En el Día del Maestro



Si uno quisiera “motivarse” a escribir todos los días en el Perú, solo haría falta ver qué se celebra en el almanaque, porque ahora todos los días se celebra algo: desde el día del blogger hasta el día del pollo a la brasa -pasando por el día del emoliente-, nuestro calendario cívico debe ser uno de los más delirantes del mundo. Claro, no todos los días son importantes; hoy, por ejemplo, se celebra el “Día del Maestro”, y aquí sí hay cosas que contar y compartir, pero sobre todo diferenciar: cualquiera que estudie la carrera puede ser profe (bueno o malo), pero muy pocos llegan a ser “maestros” (y esto último es algo que sólo el tiempo se encarga de forjar).

Durante la primaria, en el colegio del asentamiento minero donde vivía, tuve profesores bastante estrictos, de esos que tomaban la tabla de multiplicar a una fila india de alumnos asustados porque a cada error tocaba un reglazo en la palma de la mano. Pero había en esos profesores (Walter Castilla era uno de ellos, de quien más tengo recuerdo) algo más. No solo quería que aprendiéramos las cosas que el libro indicaba, sino que tenía comentarios sobre lo diferente que era la vida para quienes se educaban (y de la importancia que tenía el aprender inglés). Y eran tiempos difíciles: durante una redada senderista en 1985 se llevaron a un compañero del salón, al que le llamábamos “el mutu” (no sé por qué), y lo enrolaron como carne de cañón en los asaltos y atentados de esa zona de la sierra. Lo mataron en 1987 en una emboscada policial en Huariaca, empuñando un fusil senderista. Tenía 14 años.

Durante la secundaria en Lima tuve muy buenos profesores, pero recuerdo a uno en especial: Héctor Flores, al que le llamábamos “el sapo”, porque eso parecía, un sapo viejo enfundado en un terno verde oscuro, con camisa impecablemente planchada y pañuelo de seda alrededor del cuello. Hablaba varios idiomas, tenía todos los años del mundo, caminaba un poco lento, pero cuando entraba al salón y empezaba su clase de “Historia Universal”, el mundo cambiaba. No había nada más fascinante que escucharlo hablar de los egipcios, los sumerios, los persas, las guerras mundiales, las conquistas, las momias, la NASA y sus misterios y una infinidad de cosas más. Era la ventana a un mundo entonces lejano, una suerte de google viviente en una época donde la Internet era todavía un sueño gringo. Y había leído mucho, y tenía una memoria prodigiosa para recomendar enciclopedias y literatura. Alguien que, sin decirlo, motivaba a seguir averiguando después de clases, en esa biblioteca escolar del colegio dominico, llena de enciclopedias del piso al techo (y de la que me hice bibliotecario para tener acceso a todos esos libros y a las “Guías de educación sexual. Con ilustraciones”) en aquella etapa final de mi educación escolar, una que sobrevivió al primer gobierno de Alan y el primer año del fujimorismo. Ya luego vino la universidad pero esa es otra historia.
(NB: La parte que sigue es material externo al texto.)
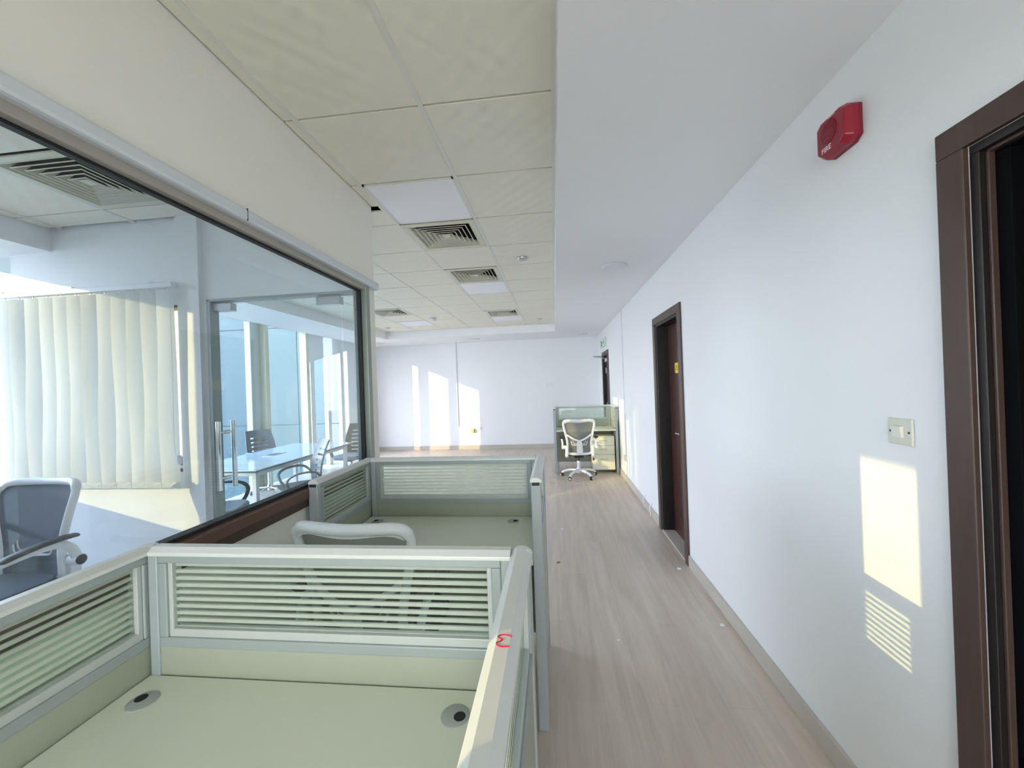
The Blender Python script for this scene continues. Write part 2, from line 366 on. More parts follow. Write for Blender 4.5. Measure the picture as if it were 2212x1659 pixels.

No volví a ver ni saber de mi profe de primaria, nunca más. Imagino que le ha ido bien, ya debería tener unos sesenta y tantos años. Debe sentirse bien saber que uno es capaz de formar personas que, en algún momento, buscarán una forma de aportar a un país: SU país. Héctor Flores murió de un infarto hace ya varios años, anciano, en los Estados Unidos. Me hubiera gustado agradecerle sus clases de historia, las conversaciones; contarle que si escogí la arqueología como carrera profesional, no fue solo por haber visto Indiana Jones y porque no hay carrera más linda que viajar y caminar y descubrir lo que otros ojos no han visto en miles de años, sino que, estoy seguro, algo tuvieron que ver sus clases.

Muchas veces la bronca con el colegio no tiene que ver con algunos profesores que tuvieron que ver con nuestras aulas y nuestras vidas. Tienes que llegar a adulto para comprender eso. Tienes que ver que, de alguna manera, también el tiempo te convierte en un maestro que enseñará a otros lo que aprendió, bien o mal. Y esa es una responsabilidad enorme. Enorme.